Abu Mazen (Mahmoud Abbas), considered the No. 2 figure in the Palestinian Authority, second only to Chairman Yasser Arafat, could not have been more pungent or more clear last week when he spoke to young Fatah activists in Gaza: "We must say enough [to the intifada], to ask what we have accomplished in these two years ... How can we say that the nation is standing firm when people in Gaza demonstrate because they don't have food to eat?"

He also sharply attacked the participation of Israel's Arab citizens in the intifada: "They have particularly harmed the right of return. After all, the Israelis will say: We don't want more Arabs like these." They have the power to elect governments and topple them, Abu Mazen said, and if they had turned out properly in the last elections they would have had between 15 and 18 Knesset members.

Abu Mazen and the majority of the Arab publicists are trying to build on what Israel has long since forgotten. They are trying once more to draw a line of separation between the leadership and the public in Israel. It is true that most of the Israeli public supported Sharon "to the point where he became the most important Zionist leader since Herzl," Abu Mazen stated, "but if we had sat and negotiated [instead of launching the intifada], the Israeli public would have kicked out Sharon as it kicked out [Benjamin] Netanyahu, because it would have discovered that Sharon has nothing substantive to offer."

It is unlikely that Abu Mazen's remarks will have any impact on the elections in Israel.

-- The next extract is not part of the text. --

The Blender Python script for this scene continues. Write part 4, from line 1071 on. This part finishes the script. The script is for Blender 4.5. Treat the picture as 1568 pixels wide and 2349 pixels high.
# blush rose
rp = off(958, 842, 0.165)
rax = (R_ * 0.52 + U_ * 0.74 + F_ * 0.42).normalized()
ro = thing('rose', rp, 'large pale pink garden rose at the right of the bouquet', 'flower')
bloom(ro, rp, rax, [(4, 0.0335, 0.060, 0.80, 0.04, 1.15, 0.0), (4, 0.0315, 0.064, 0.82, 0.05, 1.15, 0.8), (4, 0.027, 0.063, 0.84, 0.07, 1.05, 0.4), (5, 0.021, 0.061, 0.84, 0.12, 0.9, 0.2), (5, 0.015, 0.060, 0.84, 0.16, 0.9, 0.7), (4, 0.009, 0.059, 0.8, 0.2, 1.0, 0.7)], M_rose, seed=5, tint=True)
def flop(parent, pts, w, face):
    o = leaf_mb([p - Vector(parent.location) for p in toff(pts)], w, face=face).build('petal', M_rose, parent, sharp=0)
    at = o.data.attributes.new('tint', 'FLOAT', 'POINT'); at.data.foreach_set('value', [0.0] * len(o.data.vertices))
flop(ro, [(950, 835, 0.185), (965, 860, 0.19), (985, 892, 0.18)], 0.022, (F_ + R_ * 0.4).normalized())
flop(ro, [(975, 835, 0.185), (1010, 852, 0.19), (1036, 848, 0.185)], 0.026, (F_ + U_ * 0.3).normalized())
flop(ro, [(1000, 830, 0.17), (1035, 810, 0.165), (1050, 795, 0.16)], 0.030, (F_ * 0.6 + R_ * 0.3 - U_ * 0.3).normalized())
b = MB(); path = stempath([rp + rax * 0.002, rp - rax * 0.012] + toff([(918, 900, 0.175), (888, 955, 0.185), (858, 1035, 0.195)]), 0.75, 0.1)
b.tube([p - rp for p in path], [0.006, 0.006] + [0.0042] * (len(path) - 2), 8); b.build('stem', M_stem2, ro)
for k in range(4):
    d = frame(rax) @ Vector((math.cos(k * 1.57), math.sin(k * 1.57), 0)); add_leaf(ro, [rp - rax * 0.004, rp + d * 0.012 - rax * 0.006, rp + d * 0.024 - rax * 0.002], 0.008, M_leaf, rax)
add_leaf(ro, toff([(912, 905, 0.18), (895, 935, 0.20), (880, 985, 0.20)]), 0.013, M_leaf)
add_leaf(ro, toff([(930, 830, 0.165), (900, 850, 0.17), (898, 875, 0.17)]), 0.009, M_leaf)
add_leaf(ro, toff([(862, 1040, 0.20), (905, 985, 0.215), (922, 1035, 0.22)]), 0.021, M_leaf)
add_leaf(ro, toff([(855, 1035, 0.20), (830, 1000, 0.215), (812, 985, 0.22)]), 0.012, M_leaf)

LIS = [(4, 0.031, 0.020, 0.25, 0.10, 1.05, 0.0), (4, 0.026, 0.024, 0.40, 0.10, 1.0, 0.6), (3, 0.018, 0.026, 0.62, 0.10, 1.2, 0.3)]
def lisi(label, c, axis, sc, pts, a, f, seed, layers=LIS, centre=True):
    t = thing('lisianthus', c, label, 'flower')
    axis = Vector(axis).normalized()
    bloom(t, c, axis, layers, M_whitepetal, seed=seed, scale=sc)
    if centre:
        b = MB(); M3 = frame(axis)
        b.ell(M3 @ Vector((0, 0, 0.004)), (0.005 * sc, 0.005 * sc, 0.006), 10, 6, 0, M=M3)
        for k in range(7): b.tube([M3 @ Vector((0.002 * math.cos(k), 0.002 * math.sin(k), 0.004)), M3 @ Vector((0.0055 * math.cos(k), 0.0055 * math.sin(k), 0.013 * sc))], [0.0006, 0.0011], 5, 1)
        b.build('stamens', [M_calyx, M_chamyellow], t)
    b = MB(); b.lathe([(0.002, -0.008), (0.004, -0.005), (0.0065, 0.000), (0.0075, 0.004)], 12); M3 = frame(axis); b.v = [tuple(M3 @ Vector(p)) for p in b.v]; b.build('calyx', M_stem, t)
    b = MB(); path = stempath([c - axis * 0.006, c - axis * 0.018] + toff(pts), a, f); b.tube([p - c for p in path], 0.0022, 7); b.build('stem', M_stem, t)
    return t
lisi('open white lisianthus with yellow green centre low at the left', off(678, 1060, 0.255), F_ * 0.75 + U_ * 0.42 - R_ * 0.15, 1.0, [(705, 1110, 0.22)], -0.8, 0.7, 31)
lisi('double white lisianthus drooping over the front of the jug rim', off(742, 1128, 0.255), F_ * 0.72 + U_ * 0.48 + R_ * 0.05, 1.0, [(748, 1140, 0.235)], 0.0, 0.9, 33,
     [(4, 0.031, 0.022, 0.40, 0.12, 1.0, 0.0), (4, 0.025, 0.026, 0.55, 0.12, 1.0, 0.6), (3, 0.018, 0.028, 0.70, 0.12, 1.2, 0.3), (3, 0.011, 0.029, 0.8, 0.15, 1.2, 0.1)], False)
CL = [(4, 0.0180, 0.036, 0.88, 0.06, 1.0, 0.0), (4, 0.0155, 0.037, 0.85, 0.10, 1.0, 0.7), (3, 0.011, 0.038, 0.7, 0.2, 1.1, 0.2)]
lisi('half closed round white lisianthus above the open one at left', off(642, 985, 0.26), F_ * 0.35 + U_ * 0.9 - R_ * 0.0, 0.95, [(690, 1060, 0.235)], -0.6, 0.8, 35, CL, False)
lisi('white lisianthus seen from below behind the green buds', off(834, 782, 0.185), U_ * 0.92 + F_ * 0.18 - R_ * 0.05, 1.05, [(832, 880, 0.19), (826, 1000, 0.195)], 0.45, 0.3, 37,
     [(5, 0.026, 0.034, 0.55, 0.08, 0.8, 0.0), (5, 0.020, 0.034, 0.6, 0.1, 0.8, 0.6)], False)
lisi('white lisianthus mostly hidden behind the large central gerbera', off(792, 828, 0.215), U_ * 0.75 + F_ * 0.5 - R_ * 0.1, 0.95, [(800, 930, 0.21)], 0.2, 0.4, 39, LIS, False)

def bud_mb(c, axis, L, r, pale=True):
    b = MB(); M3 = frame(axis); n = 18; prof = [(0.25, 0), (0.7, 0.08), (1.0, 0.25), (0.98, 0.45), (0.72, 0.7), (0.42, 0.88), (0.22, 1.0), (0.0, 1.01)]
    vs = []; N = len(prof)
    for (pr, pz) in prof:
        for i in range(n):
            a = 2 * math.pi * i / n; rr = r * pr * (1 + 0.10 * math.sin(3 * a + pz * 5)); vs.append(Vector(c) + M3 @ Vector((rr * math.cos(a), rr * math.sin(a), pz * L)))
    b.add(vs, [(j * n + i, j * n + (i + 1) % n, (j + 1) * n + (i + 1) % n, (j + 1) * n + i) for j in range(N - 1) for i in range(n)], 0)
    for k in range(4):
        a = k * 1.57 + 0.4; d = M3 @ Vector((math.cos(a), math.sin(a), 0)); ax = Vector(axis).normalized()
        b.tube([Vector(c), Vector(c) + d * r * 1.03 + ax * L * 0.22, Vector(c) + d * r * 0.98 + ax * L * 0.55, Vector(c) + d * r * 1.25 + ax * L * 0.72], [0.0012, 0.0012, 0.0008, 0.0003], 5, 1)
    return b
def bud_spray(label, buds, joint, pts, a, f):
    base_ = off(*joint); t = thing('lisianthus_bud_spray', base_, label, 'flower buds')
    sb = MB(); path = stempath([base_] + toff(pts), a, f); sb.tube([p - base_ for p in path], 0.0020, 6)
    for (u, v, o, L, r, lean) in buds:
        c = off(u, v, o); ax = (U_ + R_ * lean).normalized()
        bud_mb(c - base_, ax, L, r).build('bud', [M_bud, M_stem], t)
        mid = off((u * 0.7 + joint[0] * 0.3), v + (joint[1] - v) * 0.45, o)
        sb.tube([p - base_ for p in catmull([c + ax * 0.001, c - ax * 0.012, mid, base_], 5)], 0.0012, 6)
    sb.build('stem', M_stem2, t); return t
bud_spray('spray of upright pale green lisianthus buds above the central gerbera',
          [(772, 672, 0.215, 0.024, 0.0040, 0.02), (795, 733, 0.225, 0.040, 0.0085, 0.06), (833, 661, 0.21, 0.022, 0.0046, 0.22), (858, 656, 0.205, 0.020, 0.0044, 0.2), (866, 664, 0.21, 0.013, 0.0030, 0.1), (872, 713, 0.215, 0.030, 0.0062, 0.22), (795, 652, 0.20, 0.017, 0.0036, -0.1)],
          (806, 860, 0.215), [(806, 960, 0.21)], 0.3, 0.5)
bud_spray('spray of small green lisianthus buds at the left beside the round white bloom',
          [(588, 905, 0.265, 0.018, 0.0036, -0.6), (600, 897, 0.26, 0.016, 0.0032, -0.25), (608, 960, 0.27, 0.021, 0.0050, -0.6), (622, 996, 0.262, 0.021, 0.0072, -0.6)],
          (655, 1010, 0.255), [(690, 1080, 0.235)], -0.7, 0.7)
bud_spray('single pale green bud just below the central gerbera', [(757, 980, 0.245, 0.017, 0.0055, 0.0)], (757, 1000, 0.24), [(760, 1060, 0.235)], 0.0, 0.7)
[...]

His speech may yet end up as part of an election broadcast by the Likud or the Tekuma party, as evidence of the success of the policy of force. Israel's propaganda victory in portraying the entire Palestinian leadership and the Palestinian public as terrorists has eliminated any possibility of paying heed to other voices among the Palestinians.

It is also doubtful whether Palestinian terrorist groups will be influenced by Abu Mazen's words. The attack in Beit She'an on Thursday was further proof of the fierce internal debate between those organizations and the current that Abu Mazen represents. It would appear, though, that the Palestinians (and the Arabs in general) are now adopting a new-old rule: with Israel becoming a binational state, part of which is occupied and part liberated, they, too, have the right to intervene in the Israeli election campaign and try to influence policy that affects them.